Er is nog een winstpunt: We kunnen onze dromen ook zelf weer onbevangener dan eerst op hun betekenis peilen, helemaal buiten Freud om.
Wat ik zelf bijvoorbeeld laatst droomde, is geloof ik echt wel de moeite van het vertellen waard en dan zou ik er ook wel, eerbiedig afstand bewarend van de geniale Freud, mijn hoogst persoonlijke verklaring aan toe willen voegen. Hier is dan die droom: Ik reed met iemand, wie weet ik niet, langs een kanaal. Ik zelf zat achter het stuur. Kijk, zei ik terwijl ik snelheid minderde, daar geeft het ene kind het andere zwemles. Op dat moment stortte het kind aan de lijn zich moedig te water en trachtte naar het midden te zwemmen. Een paar onhandige zwembewegingen, en toen verdween het onder de waterspiegel. Ik reed nog langzamer en keek toe. Nou, zei ik tenslotte ongeduldig, dat kind aan de wal zal toch wel aan de lijn trekken. Maar de lijn bleef strak, onbeweeglijk, een diagonaal van de kinderhand tot op de waterspiegel. Toen gaf ik maar weer gas en reed verder, terwijl ik nog opmerkte: Het zou toch te gek zijn om te veronderstellen dat...

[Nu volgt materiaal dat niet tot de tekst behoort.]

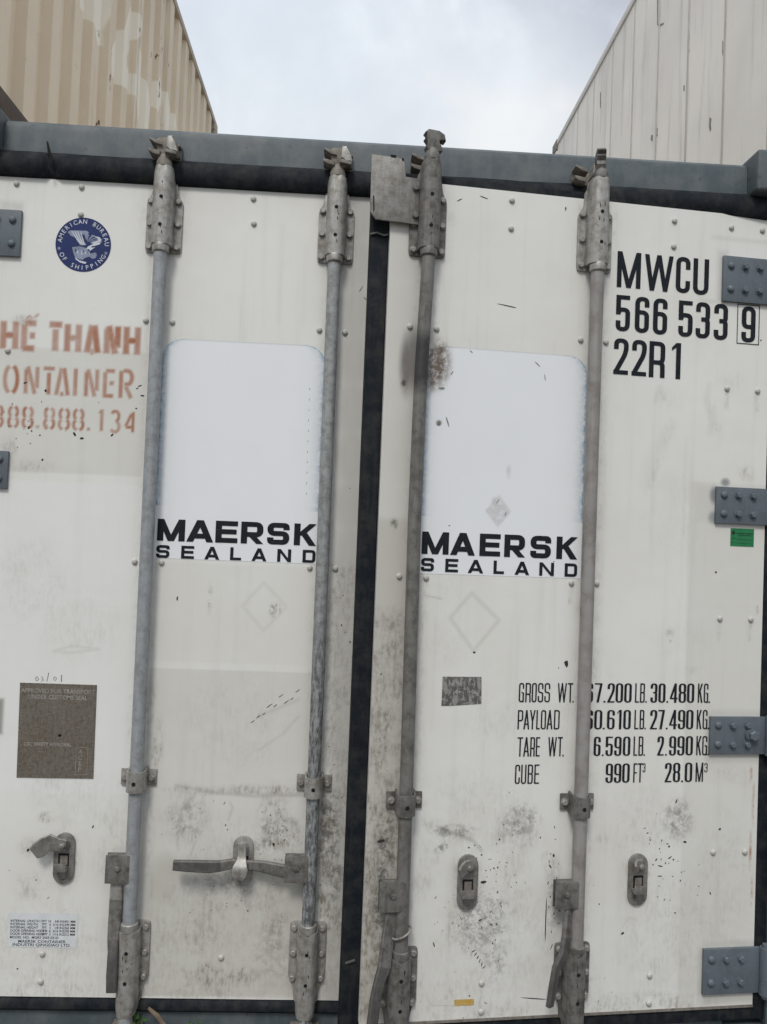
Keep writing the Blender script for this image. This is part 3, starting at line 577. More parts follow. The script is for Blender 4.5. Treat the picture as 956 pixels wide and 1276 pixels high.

Ik maakte de veronderstelling niet eens af. Toen was ik gearriveerd in een stad en drong het tot me door wat ik daar te doen had. Ik moest er een lezing geven. Daar schrik ik van. Ik had aantekeningen voor een lezing gemaakt, weken geleden; waar ging dat ook weer over en waar had ik die? Nerveus haalde ik mijn tas overhoop. Ik vond ze, maar zou nu straks voor de enorme opgaaf staan om mijn onduidelijke handschrift bliksemsnel te ontcijferen en er dan bovendien een aantrekkelijke causerie van te maken. Ik moest dus helemaal vertrouwen op mijn spreekroutine en op wat gelukkige vondsten.